### TASK DETAILS
Reproduce each line that includes the word "wide".

### AVAILABLE DATA
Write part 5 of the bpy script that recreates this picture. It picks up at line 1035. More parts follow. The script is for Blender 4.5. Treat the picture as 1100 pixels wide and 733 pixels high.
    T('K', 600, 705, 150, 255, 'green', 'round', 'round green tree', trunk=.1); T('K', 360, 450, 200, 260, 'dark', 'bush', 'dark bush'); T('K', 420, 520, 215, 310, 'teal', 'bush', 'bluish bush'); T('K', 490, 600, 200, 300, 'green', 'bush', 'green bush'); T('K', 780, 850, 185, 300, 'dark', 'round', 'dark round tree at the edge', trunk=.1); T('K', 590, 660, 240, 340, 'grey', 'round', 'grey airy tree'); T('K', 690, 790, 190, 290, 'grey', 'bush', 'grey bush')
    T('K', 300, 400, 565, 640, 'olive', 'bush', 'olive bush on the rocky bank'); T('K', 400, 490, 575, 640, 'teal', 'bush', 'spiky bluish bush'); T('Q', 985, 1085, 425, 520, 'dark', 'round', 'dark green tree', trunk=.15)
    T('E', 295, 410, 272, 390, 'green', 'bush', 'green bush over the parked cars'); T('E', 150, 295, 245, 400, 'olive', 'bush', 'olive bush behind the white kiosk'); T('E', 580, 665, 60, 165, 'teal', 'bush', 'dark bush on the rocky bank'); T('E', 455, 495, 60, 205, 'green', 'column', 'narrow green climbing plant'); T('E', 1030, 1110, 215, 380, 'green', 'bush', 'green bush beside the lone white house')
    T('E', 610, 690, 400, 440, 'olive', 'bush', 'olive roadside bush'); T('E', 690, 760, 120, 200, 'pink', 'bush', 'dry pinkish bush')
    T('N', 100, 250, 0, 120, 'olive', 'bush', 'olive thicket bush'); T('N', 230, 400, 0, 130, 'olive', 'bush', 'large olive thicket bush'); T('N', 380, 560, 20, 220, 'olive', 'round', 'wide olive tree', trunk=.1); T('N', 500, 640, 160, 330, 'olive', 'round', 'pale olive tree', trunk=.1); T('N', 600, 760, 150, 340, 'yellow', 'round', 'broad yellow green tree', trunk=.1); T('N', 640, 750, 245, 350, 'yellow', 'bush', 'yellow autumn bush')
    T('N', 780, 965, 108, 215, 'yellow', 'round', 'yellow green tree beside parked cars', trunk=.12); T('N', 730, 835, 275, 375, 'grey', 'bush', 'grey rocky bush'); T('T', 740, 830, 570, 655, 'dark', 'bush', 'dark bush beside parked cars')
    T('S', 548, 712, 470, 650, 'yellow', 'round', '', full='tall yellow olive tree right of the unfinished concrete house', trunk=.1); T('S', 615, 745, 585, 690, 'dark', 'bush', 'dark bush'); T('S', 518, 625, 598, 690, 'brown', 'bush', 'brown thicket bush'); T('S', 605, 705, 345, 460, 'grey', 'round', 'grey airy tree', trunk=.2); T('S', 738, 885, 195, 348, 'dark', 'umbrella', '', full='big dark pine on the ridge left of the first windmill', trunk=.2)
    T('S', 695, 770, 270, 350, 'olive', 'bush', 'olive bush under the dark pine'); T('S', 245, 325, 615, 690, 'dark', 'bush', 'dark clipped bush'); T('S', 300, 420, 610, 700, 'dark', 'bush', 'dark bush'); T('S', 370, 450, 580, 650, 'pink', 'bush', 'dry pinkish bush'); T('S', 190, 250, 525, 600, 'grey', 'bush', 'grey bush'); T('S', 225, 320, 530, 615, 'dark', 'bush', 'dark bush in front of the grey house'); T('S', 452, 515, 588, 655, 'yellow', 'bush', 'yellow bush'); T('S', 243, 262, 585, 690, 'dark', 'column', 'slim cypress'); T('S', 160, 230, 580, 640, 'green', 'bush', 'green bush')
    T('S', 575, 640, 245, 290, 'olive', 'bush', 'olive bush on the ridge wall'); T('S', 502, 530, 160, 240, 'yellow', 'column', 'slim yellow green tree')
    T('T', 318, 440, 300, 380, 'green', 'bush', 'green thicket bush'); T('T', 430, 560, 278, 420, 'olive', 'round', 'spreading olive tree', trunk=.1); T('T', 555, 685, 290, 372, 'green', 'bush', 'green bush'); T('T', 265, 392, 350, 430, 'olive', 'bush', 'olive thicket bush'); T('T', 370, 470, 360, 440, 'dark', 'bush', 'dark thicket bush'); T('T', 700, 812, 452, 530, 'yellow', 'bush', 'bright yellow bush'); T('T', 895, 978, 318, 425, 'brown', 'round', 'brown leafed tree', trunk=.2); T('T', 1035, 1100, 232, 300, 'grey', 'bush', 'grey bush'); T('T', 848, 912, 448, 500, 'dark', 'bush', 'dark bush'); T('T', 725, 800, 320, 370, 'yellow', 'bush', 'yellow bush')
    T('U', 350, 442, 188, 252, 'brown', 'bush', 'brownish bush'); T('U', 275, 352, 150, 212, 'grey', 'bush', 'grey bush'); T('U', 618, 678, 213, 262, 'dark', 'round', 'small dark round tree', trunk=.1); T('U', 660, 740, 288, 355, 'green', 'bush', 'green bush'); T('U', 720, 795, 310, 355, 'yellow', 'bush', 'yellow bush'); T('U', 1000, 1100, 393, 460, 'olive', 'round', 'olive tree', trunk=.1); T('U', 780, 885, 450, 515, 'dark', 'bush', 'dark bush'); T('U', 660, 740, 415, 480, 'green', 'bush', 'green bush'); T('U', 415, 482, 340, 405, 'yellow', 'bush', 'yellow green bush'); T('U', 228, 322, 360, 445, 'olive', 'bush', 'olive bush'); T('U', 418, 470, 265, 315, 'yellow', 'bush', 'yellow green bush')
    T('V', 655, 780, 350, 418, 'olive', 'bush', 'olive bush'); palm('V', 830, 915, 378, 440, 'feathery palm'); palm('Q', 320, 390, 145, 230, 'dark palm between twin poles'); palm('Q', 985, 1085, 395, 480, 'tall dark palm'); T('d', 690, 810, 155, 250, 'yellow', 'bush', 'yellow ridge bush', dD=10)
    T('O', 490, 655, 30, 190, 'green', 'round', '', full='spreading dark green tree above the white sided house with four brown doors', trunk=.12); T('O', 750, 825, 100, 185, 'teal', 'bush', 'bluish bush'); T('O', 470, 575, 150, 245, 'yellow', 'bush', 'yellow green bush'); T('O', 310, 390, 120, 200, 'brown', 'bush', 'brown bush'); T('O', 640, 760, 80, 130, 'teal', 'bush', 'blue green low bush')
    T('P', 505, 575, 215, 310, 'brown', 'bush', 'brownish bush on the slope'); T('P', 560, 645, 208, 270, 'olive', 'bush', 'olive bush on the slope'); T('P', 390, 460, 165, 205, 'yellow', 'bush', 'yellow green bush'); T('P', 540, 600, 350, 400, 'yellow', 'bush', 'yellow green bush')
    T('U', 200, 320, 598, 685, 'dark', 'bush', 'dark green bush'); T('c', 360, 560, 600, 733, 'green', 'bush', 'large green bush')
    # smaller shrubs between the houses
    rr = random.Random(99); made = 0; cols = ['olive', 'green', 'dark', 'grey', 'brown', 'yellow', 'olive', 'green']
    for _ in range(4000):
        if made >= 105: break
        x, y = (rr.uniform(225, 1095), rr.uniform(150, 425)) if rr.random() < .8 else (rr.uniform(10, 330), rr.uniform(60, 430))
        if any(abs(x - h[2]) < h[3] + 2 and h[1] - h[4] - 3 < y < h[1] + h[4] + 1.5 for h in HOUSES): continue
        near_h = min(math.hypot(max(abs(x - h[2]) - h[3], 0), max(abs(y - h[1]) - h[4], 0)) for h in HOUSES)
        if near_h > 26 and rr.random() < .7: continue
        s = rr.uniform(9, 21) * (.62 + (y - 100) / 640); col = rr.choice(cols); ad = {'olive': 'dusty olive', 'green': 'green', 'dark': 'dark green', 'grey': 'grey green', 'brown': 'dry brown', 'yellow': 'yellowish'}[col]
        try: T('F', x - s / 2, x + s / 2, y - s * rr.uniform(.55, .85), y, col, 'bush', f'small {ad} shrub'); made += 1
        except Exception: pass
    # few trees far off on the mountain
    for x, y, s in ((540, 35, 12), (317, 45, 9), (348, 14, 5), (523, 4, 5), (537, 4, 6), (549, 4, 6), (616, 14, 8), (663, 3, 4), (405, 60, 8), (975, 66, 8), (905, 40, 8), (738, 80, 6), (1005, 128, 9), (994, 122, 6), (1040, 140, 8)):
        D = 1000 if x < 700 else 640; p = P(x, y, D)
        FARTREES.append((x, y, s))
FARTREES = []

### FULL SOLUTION
Write part 5 of the bpy script that recreates this picture. It picks up at line 1035. More parts follow. The script is for Blender 4.5. Treat the picture as 1100 pixels wide and 733 pixels high.
    T('N', 100, 250, 0, 120, 'olive', 'bush', 'olive thicket bush'); T('N', 230, 400, 0, 130, 'olive', 'bush', 'large olive thicket bush'); T('N', 380, 560, 20, 220, 'olive', 'round', 'wide olive tree', trunk=.1); T('N', 500, 640, 160, 330, 'olive', 'round', 'pale olive tree', trunk=.1); T('N', 600, 760, 150, 340, 'yellow', 'round', 'broad yellow green tree', trunk=.1); T('N', 640, 750, 245, 350, 'yellow', 'bush', 'yellow autumn bush')